Making a Cheap Cut Look Posh – The Very Affordable Ham Hock Terrine

Pork Hock Terrine

Pork hocks. I love them. They’re a delight to stew them with beans, slow cooked vegetables such as collard greens, or one of my favorite, stewed and then fried. Plus they’re ridiculously cheap. Pork tenderloins at the local farmer’s market will probably set you back $18-20/lb. Pork hocks, $2/lb. It’s cheap. I’m cheap. I’ll take it.

While I do favor the rustic preparations of pork hocks, there are ways to make them look more posh. In this case, I made a terrine. It doesn’t mean I like them better, they just look more presentable and perhaps palatable to some. Rather than gnaw on the bone, one can elegantly eat it with a fork and knife.

If you didn’t grow up with exposure to European food, chances are, the idea of a terrine may seem a little foreign. Heck, every single one of my friends didn’t really have a clue what I was talking about when I was talking about making them. (I live in Texas.) The definition may even seem complicated since they fall into broad categories. Generally, as per Ruhlman and Polcyn, it’s a big sausage cooked in a mold, dough or skin. In my instance, it’s shredded meat set in gelatin.

Back to pork hocks. Pork hocks are delicious. Pork hocks are also fatty and rich in connective tissues.

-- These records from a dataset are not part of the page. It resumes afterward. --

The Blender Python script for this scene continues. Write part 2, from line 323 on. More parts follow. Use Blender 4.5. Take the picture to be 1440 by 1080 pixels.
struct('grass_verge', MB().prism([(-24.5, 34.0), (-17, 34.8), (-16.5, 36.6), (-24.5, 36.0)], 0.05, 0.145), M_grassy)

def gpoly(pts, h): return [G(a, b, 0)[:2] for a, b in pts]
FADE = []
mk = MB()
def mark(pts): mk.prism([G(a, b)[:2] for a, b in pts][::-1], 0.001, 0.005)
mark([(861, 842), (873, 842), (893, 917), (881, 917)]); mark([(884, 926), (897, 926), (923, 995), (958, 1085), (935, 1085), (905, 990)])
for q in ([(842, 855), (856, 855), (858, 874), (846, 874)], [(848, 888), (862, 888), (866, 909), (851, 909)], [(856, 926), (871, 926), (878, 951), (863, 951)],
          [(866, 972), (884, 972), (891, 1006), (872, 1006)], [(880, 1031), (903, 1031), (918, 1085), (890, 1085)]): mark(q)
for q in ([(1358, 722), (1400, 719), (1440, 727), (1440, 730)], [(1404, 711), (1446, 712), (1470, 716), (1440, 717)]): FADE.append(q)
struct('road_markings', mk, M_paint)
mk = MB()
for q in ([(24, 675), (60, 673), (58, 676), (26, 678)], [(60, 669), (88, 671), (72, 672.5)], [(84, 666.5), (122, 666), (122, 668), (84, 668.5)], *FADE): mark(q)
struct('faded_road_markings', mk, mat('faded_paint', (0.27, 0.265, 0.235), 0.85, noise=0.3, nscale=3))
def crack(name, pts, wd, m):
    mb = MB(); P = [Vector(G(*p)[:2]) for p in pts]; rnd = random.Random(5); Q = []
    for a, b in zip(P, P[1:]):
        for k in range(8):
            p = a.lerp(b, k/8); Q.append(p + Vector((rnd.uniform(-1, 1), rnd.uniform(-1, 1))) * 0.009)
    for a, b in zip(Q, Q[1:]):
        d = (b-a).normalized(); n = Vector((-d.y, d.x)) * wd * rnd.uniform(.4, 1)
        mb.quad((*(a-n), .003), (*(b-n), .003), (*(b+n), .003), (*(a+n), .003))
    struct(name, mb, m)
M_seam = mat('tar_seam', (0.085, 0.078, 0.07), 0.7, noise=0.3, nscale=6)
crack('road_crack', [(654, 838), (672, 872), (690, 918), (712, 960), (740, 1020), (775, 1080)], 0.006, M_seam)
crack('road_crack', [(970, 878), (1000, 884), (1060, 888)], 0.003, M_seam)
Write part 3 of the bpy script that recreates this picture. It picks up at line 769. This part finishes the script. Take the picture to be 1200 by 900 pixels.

This makes them ideal for releasing rich gelatinous goodness which is necessary in making some terrines. And so the process is simple – boil the hocks long enough to extract the gelatin into a flavorful stock called an aspic. Pull and shred the meat of the pork hocks. Set the meat in a pan. Pour on the aspic over. Put it in a fridge to set. Remove, cut it, and eat.

Alright, that’s simple in theory but in reality, there are a few more details. Let’s get into them shall we?

Let’s start with the stock/the braise of the hocks. I’m using some real simple aromatics here, just the usual carrots, onions, celery, garlic, bay leaf and pepper. Here’s my MEP (MEP = mise en place, which is just a fancy way of saying preparing your ingredients and having them in place before putting them together. Using the term mise en place makes you sounds like you’re a foodie. Saying mise makes you sound kinda bad-ass cool. Shortening that to MEP just means you’re too lazy to type.)

The aromatics portion of the MEP

Here’s what you’ll need:

2 Pork Hocks

2 Onions, quartered

2 carrots

2 sticks of celery

1 Tbsp of peppercorns

1 Bay leaf

2 cloves of garlic

1 sprig of thyme

water (guesstimate this)

3/4 oz of gelatin

1 cup of parsley leaves

Salt to taste

The hocks are ready for braising. That chunk of ice on the bottom left is from the chicken stock I threw in.

1. Put the hocks and aromatics into a pot and fill it with water. That chunk of ice you see there is from a little chicken stock I added for good measure. I was making room in my freezer. Bring everything to a simmer and simmer. I just left mine in a 160F to 200F (I changed the temperature) oven for a few hours overnight because I was sleepy. Overnight seems long and it probably is. Gelatin breaks down with prolonged cooking. But I had powdered gelatin to work with, not a problem.Next, remove the hocks, cool them down and then shred. I like large chunks. Put aside any fatty parts and tendons aside. Discard or eat them. (I roasted the bones and the tendons and ate them. Not the whole bone mind you, just the marrow.)

Straining the stock. I guess there was about 3 qt of liquid, way more than enough for my needs.

2. Strain the liquid at least twice. Four times is better.

The hock meat is ready for some aspic. Note that the meat fibers are all facing one direction. This allows for easier cutting and eating when served.

3. Mix the shredded meat with some chopped parsley and salt. Ideally, season the meat when it’s cool since the terrine will be served cold. The human tongue tends to be less sensitive to seasoning when eating cold foods. Pack the meat into a mold such as a terrine. I don’t have a terrine (it’s a container) so I used a bread pan.

Testing the aspic. I'm using a shot glass in an ice bath with salt. I tested with 1/4 oz of gelatin at a time. I didn't want the terrine to be too rigid.

4. In the mean time, mix in some gelatin with the aspic. Test the aspic by putting it on a cold dish or a bowl set on ice. (I used a shot glass.) It should be firm enough to cut but soft enough that it almost melts in the mouth.

5. Pour the aspic over the meat mixture. Place a plastic wrap over and place in the fridge to set overnight.

Terrine ready to be sliced. It's jiggly.

6.Remove the terrine from the pan. If there’s any difficulty, place the pan in some warm water to melt some of the gelatin until it slides right out. Then slice the darn thing to eat. (If it’s hard to slice, put it in the fridge or freezer for just a little longer to firm up.

7. Serve cold with some kind of acidic sauce to cut the richness of the terrine. Here, I’m using a raisin & onion chutney courtesy taken from Charcuterie.